Measuring Veteran Well-Being

In the past, it was difficult for Veterans Affairs Canada to measure the well-being of Veterans as there weren’t clear measures for doing so. With the development of a new well-being surveillance framework in 2017, the Department is now better positioned to do such measurement.

What is this Research About?

This report provides a profile of the well-being of Canadian Regular Force Veteran population, released from 1998 to 2015, based on the recently-developed well-being surveillance framework. It provides a comprehensive, base-line description of the well-being of the Veteran population which will be valuable for monitoring changes over time.

What did the Researchers Do?

Using data from previous Life After Service Studies, the researcher examined 21 high-level indicators representing seven domains of well-being: health, purpose, finances, life skills, social integration, housing and physical environment, and culture and social environment. The Veteran results were analyzed by sex, age group, rank and branch of service. In some cases, comparisons are made to the Canadian public.
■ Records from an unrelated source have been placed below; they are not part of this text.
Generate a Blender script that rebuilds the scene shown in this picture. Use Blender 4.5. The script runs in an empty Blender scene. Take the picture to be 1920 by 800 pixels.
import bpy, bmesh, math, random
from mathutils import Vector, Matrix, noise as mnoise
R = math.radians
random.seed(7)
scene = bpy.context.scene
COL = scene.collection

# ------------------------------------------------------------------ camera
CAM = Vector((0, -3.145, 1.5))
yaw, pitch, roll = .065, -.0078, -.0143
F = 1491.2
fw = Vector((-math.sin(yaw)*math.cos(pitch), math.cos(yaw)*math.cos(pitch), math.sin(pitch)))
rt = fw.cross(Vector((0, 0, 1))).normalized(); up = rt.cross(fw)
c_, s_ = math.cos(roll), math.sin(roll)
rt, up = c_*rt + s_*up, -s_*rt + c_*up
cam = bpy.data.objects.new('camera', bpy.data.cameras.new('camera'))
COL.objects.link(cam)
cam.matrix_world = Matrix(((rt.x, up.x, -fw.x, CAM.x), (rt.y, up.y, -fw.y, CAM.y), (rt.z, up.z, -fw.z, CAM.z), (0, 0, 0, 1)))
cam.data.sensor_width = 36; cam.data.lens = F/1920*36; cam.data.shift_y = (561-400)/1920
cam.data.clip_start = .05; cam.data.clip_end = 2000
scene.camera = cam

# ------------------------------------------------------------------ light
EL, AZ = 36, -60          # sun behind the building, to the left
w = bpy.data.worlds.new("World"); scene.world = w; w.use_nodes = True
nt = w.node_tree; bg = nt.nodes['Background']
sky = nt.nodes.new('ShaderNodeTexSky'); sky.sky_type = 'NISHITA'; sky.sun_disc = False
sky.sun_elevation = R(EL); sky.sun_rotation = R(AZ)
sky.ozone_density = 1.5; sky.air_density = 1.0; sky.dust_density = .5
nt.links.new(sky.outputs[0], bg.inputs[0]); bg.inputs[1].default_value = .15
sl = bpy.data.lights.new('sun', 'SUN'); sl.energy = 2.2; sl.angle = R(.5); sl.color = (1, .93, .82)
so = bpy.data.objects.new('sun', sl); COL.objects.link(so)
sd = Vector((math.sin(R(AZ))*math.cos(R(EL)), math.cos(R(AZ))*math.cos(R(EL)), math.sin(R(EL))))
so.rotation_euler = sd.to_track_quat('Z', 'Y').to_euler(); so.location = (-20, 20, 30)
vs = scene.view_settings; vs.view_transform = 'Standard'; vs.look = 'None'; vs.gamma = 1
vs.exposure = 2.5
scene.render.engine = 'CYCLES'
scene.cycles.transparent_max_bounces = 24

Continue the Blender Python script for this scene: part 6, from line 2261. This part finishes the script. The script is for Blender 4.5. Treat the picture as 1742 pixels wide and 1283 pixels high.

What did the Researchers Find?

Veteran well-being is multidimensional in nature and can differ for various groups of Veterans:

  • Other than in the domain of finances, Veterans reported more concerns than Canadians such as:
    • Lower rates of self-reported very good or excellent health and mental health
    • Higher rates of activity limitations and needing assistance with activities of daily living
    • Lower rates of employment, satisfaction with life, completing post-secondary education and a weaker sense of community belonging
    • Higher rates of heavy drinking and obesity
    • Female Veterans were more likely to need assistance with everyday activities and to have a university degree
  • Male Veterans were more likely to be employed, and more likely to be heavy drinkers and obese
  • Veterans in the youngest age group reported fewer concerns in relation to health, including:
    • Lower rates of self-reported fair or poor health
    • Fewer activity limitations and less need for assistance with at least one activity of daily living
    • Veterans in the oldest age group were doing better than their younger counterparts, having:
    • Higher rates of self-reported very good or excellent mental health
    • Higher rates of satisfaction with finances and sense of community belonging
    • Easier transition to civilian life
    • Females in the oldest age group were not doing as well as their male counterparts, having:
    • Lower self-rated very good or excellent health or mental health
    • Higher rates of restricted activity and needing help with ADLs
    • Lower satisfaction with their main activity
  • Officers had the highest well-being of all the rank groups, while junior Non-Commissioned Members had the lowest
  • The well-being of Veterans by service branch depended on the composition of ranks within the branch; e.g., there were fewer officers in the Army
  • Army Veterans had the highest rates of difficult adjustment, when compared to Veterans of the other branches while Air Force Veterans were more likely to be satisfied with their finances and their main activity.

Source

Pound, T. Measuring Veteran Well-Being. Charlottetown PE: Research Directorate, Veterans Affairs Canada. Research Directorate Data Report. 8 April, 2019.